Written instruction |
Every line of the material that follows must be printed again exactly.

Material |
★ ★ ★ ★ ★
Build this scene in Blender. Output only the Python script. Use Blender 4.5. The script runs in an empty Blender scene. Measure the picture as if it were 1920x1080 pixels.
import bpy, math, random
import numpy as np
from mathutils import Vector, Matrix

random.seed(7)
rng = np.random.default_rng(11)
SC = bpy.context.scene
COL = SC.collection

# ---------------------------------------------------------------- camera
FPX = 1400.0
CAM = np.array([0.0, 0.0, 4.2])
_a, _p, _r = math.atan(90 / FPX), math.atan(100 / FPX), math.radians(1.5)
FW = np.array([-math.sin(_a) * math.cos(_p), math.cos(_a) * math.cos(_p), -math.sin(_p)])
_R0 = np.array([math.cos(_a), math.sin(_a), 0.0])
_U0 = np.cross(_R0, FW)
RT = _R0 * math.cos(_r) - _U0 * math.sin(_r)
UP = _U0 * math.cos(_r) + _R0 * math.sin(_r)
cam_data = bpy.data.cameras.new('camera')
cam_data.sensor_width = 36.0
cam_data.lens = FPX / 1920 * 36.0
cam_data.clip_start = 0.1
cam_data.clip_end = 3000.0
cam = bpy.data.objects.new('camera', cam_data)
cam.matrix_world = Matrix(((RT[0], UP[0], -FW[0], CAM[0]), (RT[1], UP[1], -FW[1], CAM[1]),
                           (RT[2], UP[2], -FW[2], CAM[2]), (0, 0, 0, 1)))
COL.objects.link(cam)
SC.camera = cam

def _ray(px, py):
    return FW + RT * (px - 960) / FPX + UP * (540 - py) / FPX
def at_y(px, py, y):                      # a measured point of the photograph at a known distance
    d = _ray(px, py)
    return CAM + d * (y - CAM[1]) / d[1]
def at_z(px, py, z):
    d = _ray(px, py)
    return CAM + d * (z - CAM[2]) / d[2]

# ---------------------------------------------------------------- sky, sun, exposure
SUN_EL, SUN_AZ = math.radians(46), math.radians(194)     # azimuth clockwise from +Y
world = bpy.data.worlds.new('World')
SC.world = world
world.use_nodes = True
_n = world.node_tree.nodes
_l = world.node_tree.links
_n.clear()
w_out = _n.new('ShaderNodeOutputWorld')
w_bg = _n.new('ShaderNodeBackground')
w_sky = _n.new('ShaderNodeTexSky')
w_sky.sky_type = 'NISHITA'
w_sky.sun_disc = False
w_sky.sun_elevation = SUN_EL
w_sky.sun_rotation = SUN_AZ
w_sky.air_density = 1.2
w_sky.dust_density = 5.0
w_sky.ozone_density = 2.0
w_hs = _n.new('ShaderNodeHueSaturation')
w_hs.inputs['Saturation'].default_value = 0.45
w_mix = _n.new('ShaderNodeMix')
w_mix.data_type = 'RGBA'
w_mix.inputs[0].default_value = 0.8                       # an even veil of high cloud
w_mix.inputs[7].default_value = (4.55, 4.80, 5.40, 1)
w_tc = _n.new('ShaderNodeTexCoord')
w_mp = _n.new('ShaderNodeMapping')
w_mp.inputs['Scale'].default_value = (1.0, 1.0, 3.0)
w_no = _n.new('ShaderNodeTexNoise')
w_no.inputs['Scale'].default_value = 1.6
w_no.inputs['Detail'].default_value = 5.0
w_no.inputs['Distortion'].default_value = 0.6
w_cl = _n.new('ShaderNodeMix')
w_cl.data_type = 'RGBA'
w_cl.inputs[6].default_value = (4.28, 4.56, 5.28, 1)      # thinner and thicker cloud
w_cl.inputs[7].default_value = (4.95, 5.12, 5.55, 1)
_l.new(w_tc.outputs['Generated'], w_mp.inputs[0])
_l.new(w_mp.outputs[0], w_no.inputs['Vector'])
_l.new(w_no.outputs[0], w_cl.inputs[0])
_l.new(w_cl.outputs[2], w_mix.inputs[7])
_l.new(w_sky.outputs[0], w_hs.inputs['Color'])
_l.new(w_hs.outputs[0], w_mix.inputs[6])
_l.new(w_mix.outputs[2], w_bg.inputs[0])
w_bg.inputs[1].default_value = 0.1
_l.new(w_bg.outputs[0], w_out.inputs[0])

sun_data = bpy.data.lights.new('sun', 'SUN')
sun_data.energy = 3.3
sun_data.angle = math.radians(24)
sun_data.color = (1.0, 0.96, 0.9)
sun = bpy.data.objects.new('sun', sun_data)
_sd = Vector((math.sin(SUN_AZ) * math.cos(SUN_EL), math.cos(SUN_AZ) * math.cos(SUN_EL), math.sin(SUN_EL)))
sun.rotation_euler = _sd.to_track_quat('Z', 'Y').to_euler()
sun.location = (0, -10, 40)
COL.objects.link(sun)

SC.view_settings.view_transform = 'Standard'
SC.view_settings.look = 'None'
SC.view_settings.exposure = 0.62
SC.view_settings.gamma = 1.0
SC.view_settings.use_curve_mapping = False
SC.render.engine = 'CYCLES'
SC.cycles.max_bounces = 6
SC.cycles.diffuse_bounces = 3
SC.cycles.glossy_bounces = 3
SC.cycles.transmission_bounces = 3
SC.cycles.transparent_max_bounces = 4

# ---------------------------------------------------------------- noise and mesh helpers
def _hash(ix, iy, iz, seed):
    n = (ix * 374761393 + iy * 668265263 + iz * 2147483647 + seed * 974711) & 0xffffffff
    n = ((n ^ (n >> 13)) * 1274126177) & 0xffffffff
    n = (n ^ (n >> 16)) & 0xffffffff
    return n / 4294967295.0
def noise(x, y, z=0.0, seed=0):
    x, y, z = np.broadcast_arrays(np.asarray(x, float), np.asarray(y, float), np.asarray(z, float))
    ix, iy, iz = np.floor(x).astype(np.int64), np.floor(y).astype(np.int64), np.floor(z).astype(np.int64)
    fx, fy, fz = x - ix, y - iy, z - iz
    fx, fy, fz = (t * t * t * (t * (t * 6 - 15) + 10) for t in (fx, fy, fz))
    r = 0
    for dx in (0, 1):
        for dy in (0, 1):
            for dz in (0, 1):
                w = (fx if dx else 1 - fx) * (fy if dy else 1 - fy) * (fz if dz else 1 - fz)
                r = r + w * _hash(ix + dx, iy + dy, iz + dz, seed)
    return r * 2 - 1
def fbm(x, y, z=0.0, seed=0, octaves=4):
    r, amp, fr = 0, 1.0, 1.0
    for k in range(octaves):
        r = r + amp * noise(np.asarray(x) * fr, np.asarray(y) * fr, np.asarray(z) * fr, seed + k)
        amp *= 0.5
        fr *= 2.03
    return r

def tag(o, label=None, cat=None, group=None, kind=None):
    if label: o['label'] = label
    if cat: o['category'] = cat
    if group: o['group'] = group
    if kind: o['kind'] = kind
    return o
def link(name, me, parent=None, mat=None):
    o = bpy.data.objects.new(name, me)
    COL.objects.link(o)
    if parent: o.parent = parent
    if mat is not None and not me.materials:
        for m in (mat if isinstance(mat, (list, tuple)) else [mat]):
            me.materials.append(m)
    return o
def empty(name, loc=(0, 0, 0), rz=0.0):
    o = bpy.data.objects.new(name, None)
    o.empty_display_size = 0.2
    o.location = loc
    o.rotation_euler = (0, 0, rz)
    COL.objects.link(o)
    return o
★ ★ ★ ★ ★
Exercise result |
Build this scene in Blender. Output only the Python script. Use Blender 4.5. The script runs in an empty Blender scene. Measure the picture as if it were 1920x1080 pixels.
import bpy, math, random
import numpy as np
from mathutils import Vector, Matrix

random.seed(7)
rng = np.random.default_rng(11)
SC = bpy.context.scene
COL = SC.collection

# ---------------------------------------------------------------- camera
FPX = 1400.0
CAM = np.array([0.0, 0.0, 4.2])
_a, _p, _r = math.atan(90 / FPX), math.atan(100 / FPX), math.radians(1.5)
FW = np.array([-math.sin(_a) * math.cos(_p), math.cos(_a) * math.cos(_p), -math.sin(_p)])
_R0 = np.array([math.cos(_a), math.sin(_a), 0.0])
_U0 = np.cross(_R0, FW)
RT = _R0 * math.cos(_r) - _U0 * math.sin(_r)
UP = _U0 * math.cos(_r) + _R0 * math.sin(_r)
cam_data = bpy.data.cameras.new('camera')
cam_data.sensor_width = 36.0
cam_data.lens = FPX / 1920 * 36.0
cam_data.clip_start = 0.1
cam_data.clip_end = 3000.0
cam = bpy.data.objects.new('camera', cam_data)
cam.matrix_world = Matrix(((RT[0], UP[0], -FW[0], CAM[0]), (RT[1], UP[1], -FW[1], CAM[1]),
                           (RT[2], UP[2], -FW[2], CAM[2]), (0, 0, 0, 1)))
COL.objects.link(cam)
SC.camera = cam

def _ray(px, py):
    return FW + RT * (px - 960) / FPX + UP * (540 - py) / FPX
def at_y(px, py, y):                      # a measured point of the photograph at a known distance
    d = _ray(px, py)
    return CAM + d * (y - CAM[1]) / d[1]
def at_z(px, py, z):
    d = _ray(px, py)
    return CAM + d * (z - CAM[2]) / d[2]

# ---------------------------------------------------------------- sky, sun, exposure
SUN_EL, SUN_AZ = math.radians(46), math.radians(194)     # azimuth clockwise from +Y
world = bpy.data.worlds.new('World')
SC.world = world
world.use_nodes = True
_n = world.node_tree.nodes
_l = world.node_tree.links
_n.clear()
w_out = _n.new('ShaderNodeOutputWorld')
w_bg = _n.new('ShaderNodeBackground')
w_sky = _n.new('ShaderNodeTexSky')
w_sky.sky_type = 'NISHITA'
w_sky.sun_disc = False
w_sky.sun_elevation = SUN_EL
w_sky.sun_rotation = SUN_AZ
w_sky.air_density = 1.2
w_sky.dust_density = 5.0
w_sky.ozone_density = 2.0
w_hs = _n.new('ShaderNodeHueSaturation')
w_hs.inputs['Saturation'].default_value = 0.45
w_mix = _n.new('ShaderNodeMix')
w_mix.data_type = 'RGBA'
w_mix.inputs[0].default_value = 0.8                       # an even veil of high cloud
w_mix.inputs[7].default_value = (4.55, 4.80, 5.40, 1)
w_tc = _n.new('ShaderNodeTexCoord')
w_mp = _n.new('ShaderNodeMapping')
w_mp.inputs['Scale'].default_value = (1.0, 1.0, 3.0)
w_no = _n.new('ShaderNodeTexNoise')
w_no.inputs['Scale'].default_value = 1.6
w_no.inputs['Detail'].default_value = 5.0
w_no.inputs['Distortion'].default_value = 0.6
w_cl = _n.new('ShaderNodeMix')
w_cl.data_type = 'RGBA'
w_cl.inputs[6].default_value = (4.28, 4.56, 5.28, 1)      # thinner and thicker cloud
w_cl.inputs[7].default_value = (4.95, 5.12, 5.55, 1)
_l.new(w_tc.outputs['Generated'], w_mp.inputs[0])
_l.new(w_mp.outputs[0], w_no.inputs['Vector'])
_l.new(w_no.outputs[0], w_cl.inputs[0])
_l.new(w_cl.outputs[2], w_mix.inputs[7])
_l.new(w_sky.outputs[0], w_hs.inputs['Color'])
_l.new(w_hs.outputs[0], w_mix.inputs[6])
_l.new(w_mix.outputs[2], w_bg.inputs[0])
w_bg.inputs[1].default_value = 0.1
_l.new(w_bg.outputs[0], w_out.inputs[0])

sun_data = bpy.data.lights.new('sun', 'SUN')
sun_data.energy = 3.3
sun_data.angle = math.radians(24)
sun_data.color = (1.0, 0.96, 0.9)
sun = bpy.data.objects.new('sun', sun_data)
_sd = Vector((math.sin(SUN_AZ) * math.cos(SUN_EL), math.cos(SUN_AZ) * math.cos(SUN_EL), math.sin(SUN_EL)))
sun.rotation_euler = _sd.to_track_quat('Z', 'Y').to_euler()
sun.location = (0, -10, 40)
COL.objects.link(sun)

SC.view_settings.view_transform = 'Standard'
SC.view_settings.look = 'None'
SC.view_settings.exposure = 0.62
SC.view_settings.gamma = 1.0
SC.view_settings.use_curve_mapping = False
SC.render.engine = 'CYCLES'
SC.cycles.max_bounces = 6
SC.cycles.diffuse_bounces = 3
SC.cycles.glossy_bounces = 3
SC.cycles.transmission_bounces = 3
SC.cycles.transparent_max_bounces = 4

# ---------------------------------------------------------------- noise and mesh helpers
def _hash(ix, iy, iz, seed):
    n = (ix * 374761393 + iy * 668265263 + iz * 2147483647 + seed * 974711) & 0xffffffff
    n = ((n ^ (n >> 13)) * 1274126177) & 0xffffffff
    n = (n ^ (n >> 16)) & 0xffffffff
    return n / 4294967295.0
def noise(x, y, z=0.0, seed=0):
    x, y, z = np.broadcast_arrays(np.asarray(x, float), np.asarray(y, float), np.asarray(z, float))
    ix, iy, iz = np.floor(x).astype(np.int64), np.floor(y).astype(np.int64), np.floor(z).astype(np.int64)
    fx, fy, fz = x - ix, y - iy, z - iz
    fx, fy, fz = (t * t * t * (t * (t * 6 - 15) + 10) for t in (fx, fy, fz))
    r = 0
    for dx in (0, 1):
        for dy in (0, 1):
            for dz in (0, 1):
                w = (fx if dx else 1 - fx) * (fy if dy else 1 - fy) * (fz if dz else 1 - fz)
                r = r + w * _hash(ix + dx, iy + dy, iz + dz, seed)
    return r * 2 - 1
def fbm(x, y, z=0.0, seed=0, octaves=4):
    r, amp, fr = 0, 1.0, 1.0
    for k in range(octaves):
        r = r + amp * noise(np.asarray(x) * fr, np.asarray(y) * fr, np.asarray(z) * fr, seed + k)
        amp *= 0.5
        fr *= 2.03
    return r

def tag(o, label=None, cat=None, group=None, kind=None):
    if label: o['label'] = label
    if cat: o['category'] = cat
    if group: o['group'] = group
    if kind: o['kind'] = kind
    return o
def link(name, me, parent=None, mat=None):
    o = bpy.data.objects.new(name, me)
    COL.objects.link(o)
    if parent: o.parent = parent
    if mat is not None and not me.materials:
        for m in (mat if isinstance(mat, (list, tuple)) else [mat]):
            me.materials.append(m)
    return o
def empty(name, loc=(0, 0, 0), rz=0.0):
    o = bpy.data.objects.new(name, None)
    o.empty_display_size = 0.2
    o.location = loc
    o.rotation_euler = (0, 0, rz)
    COL.objects.link(o)
    return o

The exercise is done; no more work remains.